First step was to get an 11x14 back, and was lucky to acquire one through a WTB post in the forum. The 11x14 wooden back was off a B&J process camera, and works great with my holders.

Focal length: I really liked the 125mm focal length on the 8x10 pinhole camera, so quickly determined that on the 11x14 camera a pinhole with a focal length of about 140mm would give me approximately the same angle of view.
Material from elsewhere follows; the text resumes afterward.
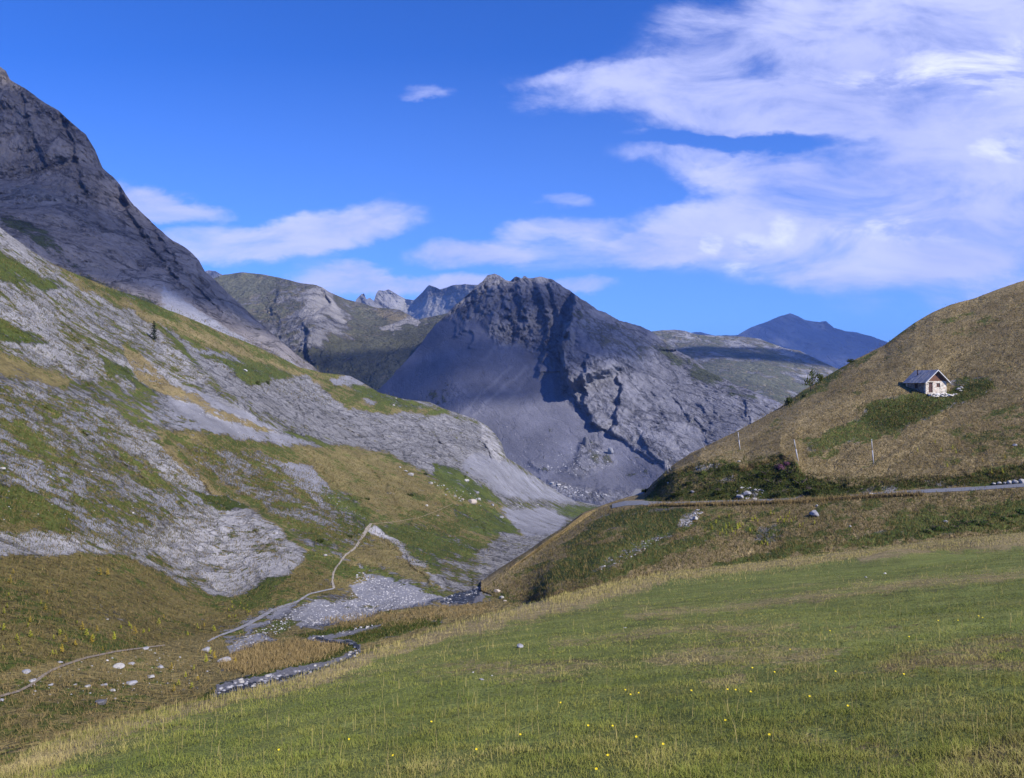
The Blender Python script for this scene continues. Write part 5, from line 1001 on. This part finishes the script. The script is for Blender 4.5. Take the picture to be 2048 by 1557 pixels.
def tufts(name, layer, regions, mat, label, seed):
    r = np.random.RandomState(seed); Ps, hs, ws, ds = [], [], [], []
    for poly, n, h0, dr in regions:
        a = np.array(poly, float); X = r.uniform(a[:, 0].min(), a[:, 0].max(), n * 3); Y = r.uniform(a[:, 1].min(), a[:, 1].max(), n * 3)
        d = polydist(X + r.normal(size=X.size) * 5, Y + r.normal(size=X.size) * 3, poly) > 0; X, Y = X[d], Y[d]
        if layer is slope:
            e_ = polydist(X, Y + 4, NOGRASS) < 0; X, Y = X[e_], Y[e_]
        X, Y = X[:n], Y[:n]
        cl = fbm(np.stack([X / 13, Y / 7, 0 * X], -1), 3, .6); k = r.rand(len(X)) < .55 + cl; X, Y, cl = X[k], Y[k], cl[k]
        D = layer.depth(X, Y); P = at(X, Y, D); Ps.append(P); hs.append(h0 * (.5 + r.rand(len(X)) * .7 + .4 * cl)); ws.append(np.maximum(.006, 1.15 / FPX * D)); ds.append(dr + .18 * r.normal(size=len(X)) + .25 * cl)
    P = np.concatenate(Ps); return blades(name, P, np.concatenate(hs), np.concatenate(ws), np.concatenate(ds), mat, label, 'grass', seed, 1.1, False)
coarse = grass_mat('coarse_blades', [(.060, .088, .018), (.20, .155, .062), (.36, .265, .125)])
ALLF = [(-60, 1350), (300, 1295), (450, 1265), (600, 1262), (760, 1235), (900, 1212), (1000, 1195), (1000, 1240), (700, 1320), (430, 1410), (0, 1600), (-60, 1600)]
tufts('valley_grass', slope, [(ALLF, 26000, .2, .62), ([(430, 1332), (500, 1295), (600, 1282), (700, 1292), (640, 1322), (500, 1350)], 12000, .32, .88), ([(640, 1240), (850, 1215), (1000, 1205), (960, 1230), (700, 1262)], 6000, .3, .8),
    ([(395, 1405), (440, 1370), (560, 1338), (705, 1290), (712, 1302), (600, 1345), (440, 1385), (430, 1410)], 6000, .22, .03), ([(590, 1274), (700, 1254), (880, 1234), (880, 1248), (700, 1292), (660, 1278)], 6000, .25, .05),
    ([(-60, 1115), (130, 1110), (260, 1115), (430, 1200), (560, 1160), (650, 1185), (450, 1262), (200, 1312), (-60, 1350)], 26000, .22, .42), ([(310, 855), (700, 895), (860, 952), (1000, 1010), (900, 1080), (700, 1000), (450, 1000)], 16000, .35, .5), ([(600, 900), (1000, 1010), (980, 1110), (860, 1130), (640, 1180), (560, 1170), (650, 1060)], 14000, .35, .38)],
    coarse, 'brown and straw coloured grass of the valley floor and left slope', 31)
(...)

Building the camera body was easy, used 1/2" Bass wood from The Home Depot for the sides. Sides secured to the wooden back with an overkill of very small screws. Front of camera made from 1/4" sheets of quality plywood which I recovered from a dumpster (diving) outside of a Kitchen/Bath counter store. Every time they would change the cabinet models on display, they would throw away the older cabinetsÖ have acquired a nice pile of quality hardwood over the years. Camera was stained on the outside and the inside spray painted flat "chalkboard" black. Decided to stick with a horizontal format. This is based on my past experience of almost never using any of my pinhole cameras in a vertical format. Besides I could always counter weight a tripod leg and turn the camera 90 degrees.

No GG. Instead I cut pieces of clear plastic to fit the back. Now I can always check on the cleanliness of the inside of the camera, and more importantly that the pinhole is not blocked (happened to me once and ended up with 4 sheets of blank film).

For composing the image, cut viewing angle triangles from a sheet of adhesive plastic and attached to the top and one side of the camera. Worked but I wanted a better way to compose the images. Acquired Vintage Linhof Wire Sport View. It folds down for transport. Format for the wire frame is 4x5, and not 11x14, but close enough in practice. Using it with my eye above the film plane works great. Now the viewing angle triangles are my double checks for what the camera is imaging. Wire viewfinders my first choice for composing images.